31 Grand
143 Ludlow Street, between Rivington and Stanton, 212-228-0901
East Village / Lower East Side
September 4 - October 5, 2008
Reception: Thursday, September 4, 7 - 9 PM
Web Site
31GRAND is pleased to present SHINY BRIGHT SOUVENIR. Roughly based on Thomas Cole’s Voyage of Life painting series and 18th century Romanticism, SHINY BRIGHT SOUVENIR is a nautical passageway from the past, both in an art historical context and from feelings and expectations associated with the romantic period. Cole’s Voyage of Life (1840) series of paintings is the allegorical story of a voyager who travels in a boat on the river of life with an angel. This combination of the sublime with religious, philosophical, and contemporary socio-political themes is prevalent in Gurecka’s SHINY BRIGHT SOUVENIR.
Brought home by the traveler, souvenirs and tchotchkes function as physical manifestations of the memories associated with the journey. Likewise, history itself is a souvenir of the past that is glamorized and glossed over by indulgent radiance in the present. Gurecka finds humor and absurdity in how easily memory devolves into nostalgia, which in turn degrades into consumerism. For Gurecka, the souvenir is a hopeless projection and a representation of fear; in this, his vision accords with Nietzsche’s description of nostalgia as the longing for the past, the contempt for the present, and the fear of the future.
“The Voyage of the Crystal Symphony” shows the Crystal Symphony cruise ship retreating from the constellation Aquarius at its rear and entering the eye of a fantastic, sublime storm. Immanuel Kant talks about the sublime and how the safest way to the sublime is through the idea of the subsidiary venues, which for the contemporary traveler translates into our present day cruise lines, amusement parks, casinos, and video games.
In the wall relief, “Sleeper,” a siren floats along on a similar journey. Romanticism was loaded with mythic stories of the mystic relationships between men, women, and water. In their desperate loneliness, seamen believed that lighthouses were kept by sirens, who lived on rocky islands where they lured ships to their destruction.
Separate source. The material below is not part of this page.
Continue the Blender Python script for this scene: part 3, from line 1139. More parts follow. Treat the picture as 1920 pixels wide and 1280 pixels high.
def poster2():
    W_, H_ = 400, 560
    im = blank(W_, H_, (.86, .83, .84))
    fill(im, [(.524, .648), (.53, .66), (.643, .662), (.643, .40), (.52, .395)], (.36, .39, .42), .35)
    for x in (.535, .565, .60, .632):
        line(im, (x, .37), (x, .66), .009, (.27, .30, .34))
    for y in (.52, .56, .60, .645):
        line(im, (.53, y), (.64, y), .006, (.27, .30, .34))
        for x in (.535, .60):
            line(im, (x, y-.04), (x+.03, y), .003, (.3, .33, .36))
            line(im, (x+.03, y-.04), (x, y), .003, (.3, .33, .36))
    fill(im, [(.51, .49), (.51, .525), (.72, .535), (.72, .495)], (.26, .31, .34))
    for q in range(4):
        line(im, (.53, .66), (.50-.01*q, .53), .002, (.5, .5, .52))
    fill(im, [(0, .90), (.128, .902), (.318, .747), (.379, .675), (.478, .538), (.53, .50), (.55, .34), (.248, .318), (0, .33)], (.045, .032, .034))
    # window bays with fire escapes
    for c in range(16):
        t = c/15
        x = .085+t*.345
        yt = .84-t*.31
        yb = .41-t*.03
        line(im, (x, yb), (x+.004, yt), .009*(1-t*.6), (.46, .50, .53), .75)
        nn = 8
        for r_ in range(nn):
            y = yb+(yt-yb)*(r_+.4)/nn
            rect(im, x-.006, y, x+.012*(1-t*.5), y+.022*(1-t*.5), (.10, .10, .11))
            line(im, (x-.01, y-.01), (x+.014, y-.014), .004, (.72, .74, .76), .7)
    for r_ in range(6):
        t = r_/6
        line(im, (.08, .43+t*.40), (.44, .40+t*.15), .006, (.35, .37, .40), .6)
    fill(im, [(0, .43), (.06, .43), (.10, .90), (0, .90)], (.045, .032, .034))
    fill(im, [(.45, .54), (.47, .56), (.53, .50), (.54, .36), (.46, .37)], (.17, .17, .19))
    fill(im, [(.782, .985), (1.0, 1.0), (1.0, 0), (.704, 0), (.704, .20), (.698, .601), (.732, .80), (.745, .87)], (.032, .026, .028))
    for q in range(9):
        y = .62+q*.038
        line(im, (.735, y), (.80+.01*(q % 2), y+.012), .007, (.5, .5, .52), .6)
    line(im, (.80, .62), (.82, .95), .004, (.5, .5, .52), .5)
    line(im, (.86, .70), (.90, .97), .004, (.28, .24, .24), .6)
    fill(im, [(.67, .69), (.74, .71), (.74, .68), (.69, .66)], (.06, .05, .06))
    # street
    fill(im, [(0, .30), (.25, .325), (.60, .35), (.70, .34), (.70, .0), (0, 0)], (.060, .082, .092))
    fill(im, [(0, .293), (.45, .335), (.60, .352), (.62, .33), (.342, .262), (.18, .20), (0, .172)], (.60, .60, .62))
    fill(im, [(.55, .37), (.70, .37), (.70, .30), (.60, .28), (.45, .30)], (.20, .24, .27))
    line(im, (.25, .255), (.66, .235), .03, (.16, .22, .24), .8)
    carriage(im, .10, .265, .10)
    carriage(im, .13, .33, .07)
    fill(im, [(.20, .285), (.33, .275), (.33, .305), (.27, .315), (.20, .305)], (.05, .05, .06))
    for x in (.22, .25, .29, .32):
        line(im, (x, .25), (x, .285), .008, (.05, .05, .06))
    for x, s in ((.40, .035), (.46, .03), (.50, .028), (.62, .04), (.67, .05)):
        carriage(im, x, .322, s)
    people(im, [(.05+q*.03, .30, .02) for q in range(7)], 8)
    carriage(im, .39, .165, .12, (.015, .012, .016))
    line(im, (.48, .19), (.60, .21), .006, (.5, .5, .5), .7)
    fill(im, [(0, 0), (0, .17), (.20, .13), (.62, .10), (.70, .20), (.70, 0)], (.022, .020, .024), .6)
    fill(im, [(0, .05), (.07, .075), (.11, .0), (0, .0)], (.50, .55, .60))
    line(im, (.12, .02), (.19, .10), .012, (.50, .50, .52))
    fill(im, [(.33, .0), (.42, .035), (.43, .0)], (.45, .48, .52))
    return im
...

Similarly, the goddess of beauty herself, Venus, was born of vengeance: the severed genitals of Uranus, who was castrated by his son, Cronus, fell into the sea and fertilized the water from which Venus arose. As an amalgamation of beauty and destructiveness, perhaps the danger of Gurecka’s siren is her somnolent, latent wrath.
In the illuminated sculpture, “My Fathers House,” biblical, mythological and personal attributes contrasted with the artist’s homage to his birth father and their struggles for individuality. The softly illuminated cast Lincoln log house atop a rough, sinewy, trunk-like pedestal is both welcoming and subtly menacing. Here Gurecka melds the iconographically powerful image of the lighthouse—with its references to solitude, the sea, sirens, and the Christian symbol of divine guidance—with the struggle for autonomy.
Personal memory flattens into a collective and anonymous past: consumer culture takes advantage of a lack of awareness through mythologizing and fetishizing experience. In Gurecka’s cast sculpture of an SUV tire sinking into the gallery floor (“We Will Never”), this type of patriotic consumerism creates a falsely empathetic slogan.
In past work, Gurecka relied on the organic material and its relevance to the idea, a heterogeneous entity where the material was actually the host to the idea. In much the same way, Gurecka now deals with a very organic material in our natural world: plastic. Arguably, what once was nature/natural persists in the contemporary world, equally present in the dyad of city and country or in the contrived in-between; the simulacrum of suburbia is as manifestly “real” as other experiences.